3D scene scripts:
+++++
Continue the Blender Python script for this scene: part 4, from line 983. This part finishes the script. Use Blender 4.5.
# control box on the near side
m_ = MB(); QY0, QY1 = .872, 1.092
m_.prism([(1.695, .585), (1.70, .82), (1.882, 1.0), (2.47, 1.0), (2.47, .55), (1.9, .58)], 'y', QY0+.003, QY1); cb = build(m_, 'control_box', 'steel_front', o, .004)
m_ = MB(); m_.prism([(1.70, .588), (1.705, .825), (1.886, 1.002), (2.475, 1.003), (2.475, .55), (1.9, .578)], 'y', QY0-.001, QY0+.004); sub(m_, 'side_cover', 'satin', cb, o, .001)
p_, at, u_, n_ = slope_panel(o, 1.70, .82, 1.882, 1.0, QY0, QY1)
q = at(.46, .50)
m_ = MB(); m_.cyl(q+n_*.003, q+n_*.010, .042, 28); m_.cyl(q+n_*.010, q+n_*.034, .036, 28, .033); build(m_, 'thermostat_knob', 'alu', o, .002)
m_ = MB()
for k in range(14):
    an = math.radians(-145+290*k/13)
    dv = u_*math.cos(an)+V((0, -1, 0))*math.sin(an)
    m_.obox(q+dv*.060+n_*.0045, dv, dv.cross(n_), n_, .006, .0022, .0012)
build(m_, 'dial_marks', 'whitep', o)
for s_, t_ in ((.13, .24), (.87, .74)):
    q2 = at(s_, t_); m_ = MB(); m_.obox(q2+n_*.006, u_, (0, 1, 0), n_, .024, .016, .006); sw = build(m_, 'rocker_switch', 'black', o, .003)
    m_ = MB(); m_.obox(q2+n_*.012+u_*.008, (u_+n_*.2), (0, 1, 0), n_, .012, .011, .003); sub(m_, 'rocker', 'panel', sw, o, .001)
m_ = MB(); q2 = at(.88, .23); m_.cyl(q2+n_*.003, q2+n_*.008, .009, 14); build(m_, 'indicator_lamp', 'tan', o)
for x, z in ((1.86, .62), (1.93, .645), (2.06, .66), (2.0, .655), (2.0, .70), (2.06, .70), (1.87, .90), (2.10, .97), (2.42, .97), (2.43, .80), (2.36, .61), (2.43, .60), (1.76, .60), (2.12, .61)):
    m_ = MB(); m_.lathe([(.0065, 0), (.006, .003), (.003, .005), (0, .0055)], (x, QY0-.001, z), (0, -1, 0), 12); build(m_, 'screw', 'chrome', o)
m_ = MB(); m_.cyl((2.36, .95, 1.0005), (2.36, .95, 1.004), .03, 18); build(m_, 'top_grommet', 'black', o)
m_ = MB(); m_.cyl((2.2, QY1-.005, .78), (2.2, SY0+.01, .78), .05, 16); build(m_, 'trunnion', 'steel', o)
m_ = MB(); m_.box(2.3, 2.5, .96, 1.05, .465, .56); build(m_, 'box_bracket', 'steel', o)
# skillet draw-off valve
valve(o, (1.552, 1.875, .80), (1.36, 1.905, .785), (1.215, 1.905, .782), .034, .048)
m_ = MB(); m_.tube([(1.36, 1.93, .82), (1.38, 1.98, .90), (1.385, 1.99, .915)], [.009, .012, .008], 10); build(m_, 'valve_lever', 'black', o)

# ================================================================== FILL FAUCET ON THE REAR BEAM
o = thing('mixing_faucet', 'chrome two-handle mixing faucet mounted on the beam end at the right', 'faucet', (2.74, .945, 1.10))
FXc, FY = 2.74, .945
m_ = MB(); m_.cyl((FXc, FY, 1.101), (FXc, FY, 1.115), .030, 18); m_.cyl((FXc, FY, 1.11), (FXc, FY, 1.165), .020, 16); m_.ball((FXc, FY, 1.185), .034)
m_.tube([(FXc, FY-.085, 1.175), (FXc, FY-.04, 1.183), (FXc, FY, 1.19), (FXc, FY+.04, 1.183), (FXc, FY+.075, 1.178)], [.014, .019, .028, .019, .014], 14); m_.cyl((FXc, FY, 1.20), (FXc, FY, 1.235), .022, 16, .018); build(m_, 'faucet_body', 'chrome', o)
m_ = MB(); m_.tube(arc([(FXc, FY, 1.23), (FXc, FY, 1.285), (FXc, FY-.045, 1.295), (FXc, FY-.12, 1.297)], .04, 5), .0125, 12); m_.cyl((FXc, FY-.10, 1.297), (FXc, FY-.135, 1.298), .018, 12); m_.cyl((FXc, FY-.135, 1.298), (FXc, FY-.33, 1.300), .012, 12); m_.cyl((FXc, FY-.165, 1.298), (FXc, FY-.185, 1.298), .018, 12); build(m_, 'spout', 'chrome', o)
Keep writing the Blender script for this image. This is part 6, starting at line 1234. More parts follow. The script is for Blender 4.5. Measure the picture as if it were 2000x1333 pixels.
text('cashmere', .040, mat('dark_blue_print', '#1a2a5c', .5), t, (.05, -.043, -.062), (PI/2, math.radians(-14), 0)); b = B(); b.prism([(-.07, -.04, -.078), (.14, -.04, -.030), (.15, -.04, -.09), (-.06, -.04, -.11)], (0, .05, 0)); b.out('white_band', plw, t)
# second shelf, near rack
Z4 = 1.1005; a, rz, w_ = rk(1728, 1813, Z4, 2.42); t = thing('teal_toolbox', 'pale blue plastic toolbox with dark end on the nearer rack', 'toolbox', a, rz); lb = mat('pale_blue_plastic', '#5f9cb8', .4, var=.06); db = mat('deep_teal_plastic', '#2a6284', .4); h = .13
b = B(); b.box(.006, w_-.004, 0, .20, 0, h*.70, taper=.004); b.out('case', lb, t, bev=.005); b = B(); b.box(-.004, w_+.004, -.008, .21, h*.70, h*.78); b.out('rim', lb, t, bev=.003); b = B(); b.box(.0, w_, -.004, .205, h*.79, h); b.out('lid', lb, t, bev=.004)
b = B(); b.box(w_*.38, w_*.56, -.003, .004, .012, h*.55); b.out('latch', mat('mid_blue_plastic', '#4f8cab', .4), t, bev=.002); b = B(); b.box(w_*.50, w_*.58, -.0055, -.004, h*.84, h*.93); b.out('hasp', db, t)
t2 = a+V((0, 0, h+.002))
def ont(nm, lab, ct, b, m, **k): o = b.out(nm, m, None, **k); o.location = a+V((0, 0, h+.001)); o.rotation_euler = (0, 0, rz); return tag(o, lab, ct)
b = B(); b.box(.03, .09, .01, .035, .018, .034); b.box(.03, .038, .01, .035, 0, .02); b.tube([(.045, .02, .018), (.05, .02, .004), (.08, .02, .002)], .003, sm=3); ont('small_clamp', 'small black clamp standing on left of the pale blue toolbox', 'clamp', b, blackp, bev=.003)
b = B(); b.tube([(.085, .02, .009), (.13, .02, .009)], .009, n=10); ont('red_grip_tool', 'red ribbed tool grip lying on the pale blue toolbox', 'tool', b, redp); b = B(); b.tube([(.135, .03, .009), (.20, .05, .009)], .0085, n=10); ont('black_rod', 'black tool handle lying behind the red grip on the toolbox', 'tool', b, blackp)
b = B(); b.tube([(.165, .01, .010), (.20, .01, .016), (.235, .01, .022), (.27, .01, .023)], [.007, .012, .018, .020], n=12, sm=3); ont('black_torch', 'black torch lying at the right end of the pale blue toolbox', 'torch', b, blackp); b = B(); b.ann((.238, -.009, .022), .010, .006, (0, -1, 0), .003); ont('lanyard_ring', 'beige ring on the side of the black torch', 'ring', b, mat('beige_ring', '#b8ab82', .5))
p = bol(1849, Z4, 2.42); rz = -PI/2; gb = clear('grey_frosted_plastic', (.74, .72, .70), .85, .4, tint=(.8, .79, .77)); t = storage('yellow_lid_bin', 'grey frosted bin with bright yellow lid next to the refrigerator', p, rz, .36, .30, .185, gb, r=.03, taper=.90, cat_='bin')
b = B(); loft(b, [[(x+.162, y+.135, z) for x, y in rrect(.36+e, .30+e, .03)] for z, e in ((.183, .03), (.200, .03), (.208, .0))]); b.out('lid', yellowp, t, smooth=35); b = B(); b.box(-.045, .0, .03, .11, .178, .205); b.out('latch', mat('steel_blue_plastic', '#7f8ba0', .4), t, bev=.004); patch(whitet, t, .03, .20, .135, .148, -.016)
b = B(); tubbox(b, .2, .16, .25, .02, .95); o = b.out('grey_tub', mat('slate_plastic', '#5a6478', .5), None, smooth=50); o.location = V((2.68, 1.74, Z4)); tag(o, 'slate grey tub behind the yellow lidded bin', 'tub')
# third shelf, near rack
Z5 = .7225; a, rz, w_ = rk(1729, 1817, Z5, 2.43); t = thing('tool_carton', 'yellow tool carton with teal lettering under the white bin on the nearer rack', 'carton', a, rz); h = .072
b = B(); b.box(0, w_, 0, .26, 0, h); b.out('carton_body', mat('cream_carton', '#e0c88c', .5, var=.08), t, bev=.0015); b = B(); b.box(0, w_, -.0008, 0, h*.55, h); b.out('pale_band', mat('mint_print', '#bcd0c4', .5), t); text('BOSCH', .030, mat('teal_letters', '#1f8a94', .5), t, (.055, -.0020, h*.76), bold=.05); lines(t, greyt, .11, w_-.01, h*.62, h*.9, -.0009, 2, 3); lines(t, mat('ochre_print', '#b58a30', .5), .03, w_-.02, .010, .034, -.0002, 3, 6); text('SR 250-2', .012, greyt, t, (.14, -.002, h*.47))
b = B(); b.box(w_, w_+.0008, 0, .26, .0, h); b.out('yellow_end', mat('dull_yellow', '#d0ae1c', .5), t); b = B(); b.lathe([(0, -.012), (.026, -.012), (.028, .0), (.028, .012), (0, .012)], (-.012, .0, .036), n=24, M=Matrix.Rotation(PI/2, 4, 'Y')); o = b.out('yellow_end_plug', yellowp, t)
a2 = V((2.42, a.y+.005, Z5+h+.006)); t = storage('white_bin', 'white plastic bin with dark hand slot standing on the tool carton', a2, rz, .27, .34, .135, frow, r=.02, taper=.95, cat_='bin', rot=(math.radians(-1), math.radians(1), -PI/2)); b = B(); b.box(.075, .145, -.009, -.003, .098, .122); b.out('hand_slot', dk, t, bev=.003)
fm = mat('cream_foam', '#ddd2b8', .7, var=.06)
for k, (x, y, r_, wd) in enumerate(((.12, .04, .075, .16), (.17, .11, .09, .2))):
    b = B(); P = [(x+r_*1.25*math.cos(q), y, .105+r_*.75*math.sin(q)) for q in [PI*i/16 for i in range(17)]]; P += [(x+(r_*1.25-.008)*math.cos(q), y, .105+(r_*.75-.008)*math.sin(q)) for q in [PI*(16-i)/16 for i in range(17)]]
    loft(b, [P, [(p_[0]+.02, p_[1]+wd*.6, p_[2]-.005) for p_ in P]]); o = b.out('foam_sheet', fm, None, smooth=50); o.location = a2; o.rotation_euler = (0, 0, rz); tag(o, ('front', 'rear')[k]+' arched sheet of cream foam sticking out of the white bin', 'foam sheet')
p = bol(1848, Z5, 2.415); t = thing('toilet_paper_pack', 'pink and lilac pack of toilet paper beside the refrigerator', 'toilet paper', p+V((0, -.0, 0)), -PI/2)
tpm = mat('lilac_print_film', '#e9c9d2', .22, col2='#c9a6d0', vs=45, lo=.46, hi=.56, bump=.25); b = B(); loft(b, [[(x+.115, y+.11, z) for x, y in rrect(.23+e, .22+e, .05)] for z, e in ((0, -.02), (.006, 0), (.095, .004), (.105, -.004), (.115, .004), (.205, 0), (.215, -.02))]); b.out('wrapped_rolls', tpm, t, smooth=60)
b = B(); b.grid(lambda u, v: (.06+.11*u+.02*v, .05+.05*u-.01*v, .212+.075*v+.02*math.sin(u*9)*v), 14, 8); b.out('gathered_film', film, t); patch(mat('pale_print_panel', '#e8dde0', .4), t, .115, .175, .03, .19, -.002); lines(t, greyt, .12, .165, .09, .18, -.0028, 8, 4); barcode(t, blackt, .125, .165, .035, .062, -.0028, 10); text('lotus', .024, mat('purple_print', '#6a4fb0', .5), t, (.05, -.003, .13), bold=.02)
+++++
Only the lines from the beginning of the material to the line containing "build(m_, 'valve_lever', 'black', o)" should be echoed, verbatim and in full.

**Written reply:**
Continue the Blender Python script for this scene: part 4, from line 983. This part finishes the script. Use Blender 4.5.
# control box on the near side
m_ = MB(); QY0, QY1 = .872, 1.092
m_.prism([(1.695, .585), (1.70, .82), (1.882, 1.0), (2.47, 1.0), (2.47, .55), (1.9, .58)], 'y', QY0+.003, QY1); cb = build(m_, 'control_box', 'steel_front', o, .004)
m_ = MB(); m_.prism([(1.70, .588), (1.705, .825), (1.886, 1.002), (2.475, 1.003), (2.475, .55), (1.9, .578)], 'y', QY0-.001, QY0+.004); sub(m_, 'side_cover', 'satin', cb, o, .001)
p_, at, u_, n_ = slope_panel(o, 1.70, .82, 1.882, 1.0, QY0, QY1)
q = at(.46, .50)
m_ = MB(); m_.cyl(q+n_*.003, q+n_*.010, .042, 28); m_.cyl(q+n_*.010, q+n_*.034, .036, 28, .033); build(m_, 'thermostat_knob', 'alu', o, .002)
m_ = MB()
for k in range(14):
    an = math.radians(-145+290*k/13)
    dv = u_*math.cos(an)+V((0, -1, 0))*math.sin(an)
    m_.obox(q+dv*.060+n_*.0045, dv, dv.cross(n_), n_, .006, .0022, .0012)
build(m_, 'dial_marks', 'whitep', o)
for s_, t_ in ((.13, .24), (.87, .74)):
    q2 = at(s_, t_); m_ = MB(); m_.obox(q2+n_*.006, u_, (0, 1, 0), n_, .024, .016, .006); sw = build(m_, 'rocker_switch', 'black', o, .003)
    m_ = MB(); m_.obox(q2+n_*.012+u_*.008, (u_+n_*.2), (0, 1, 0), n_, .012, .011, .003); sub(m_, 'rocker', 'panel', sw, o, .001)
m_ = MB(); q2 = at(.88, .23); m_.cyl(q2+n_*.003, q2+n_*.008, .009, 14); build(m_, 'indicator_lamp', 'tan', o)
for x, z in ((1.86, .62), (1.93, .645), (2.06, .66), (2.0, .655), (2.0, .70), (2.06, .70), (1.87, .90), (2.10, .97), (2.42, .97), (2.43, .80), (2.36, .61), (2.43, .60), (1.76, .60), (2.12, .61)):
    m_ = MB(); m_.lathe([(.0065, 0), (.006, .003), (.003, .005), (0, .0055)], (x, QY0-.001, z), (0, -1, 0), 12); build(m_, 'screw', 'chrome', o)
m_ = MB(); m_.cyl((2.36, .95, 1.0005), (2.36, .95, 1.004), .03, 18); build(m_, 'top_grommet', 'black', o)
m_ = MB(); m_.cyl((2.2, QY1-.005, .78), (2.2, SY0+.01, .78), .05, 16); build(m_, 'trunnion', 'steel', o)
m_ = MB(); m_.box(2.3, 2.5, .96, 1.05, .465, .56); build(m_, 'box_bracket', 'steel', o)
# skillet draw-off valve
valve(o, (1.552, 1.875, .80), (1.36, 1.905, .785), (1.215, 1.905, .782), .034, .048)
m_ = MB(); m_.tube([(1.36, 1.93, .82), (1.38, 1.98, .90), (1.385, 1.99, .915)], [.009, .012, .008], 10); build(m_, 'valve_lever', 'black', o)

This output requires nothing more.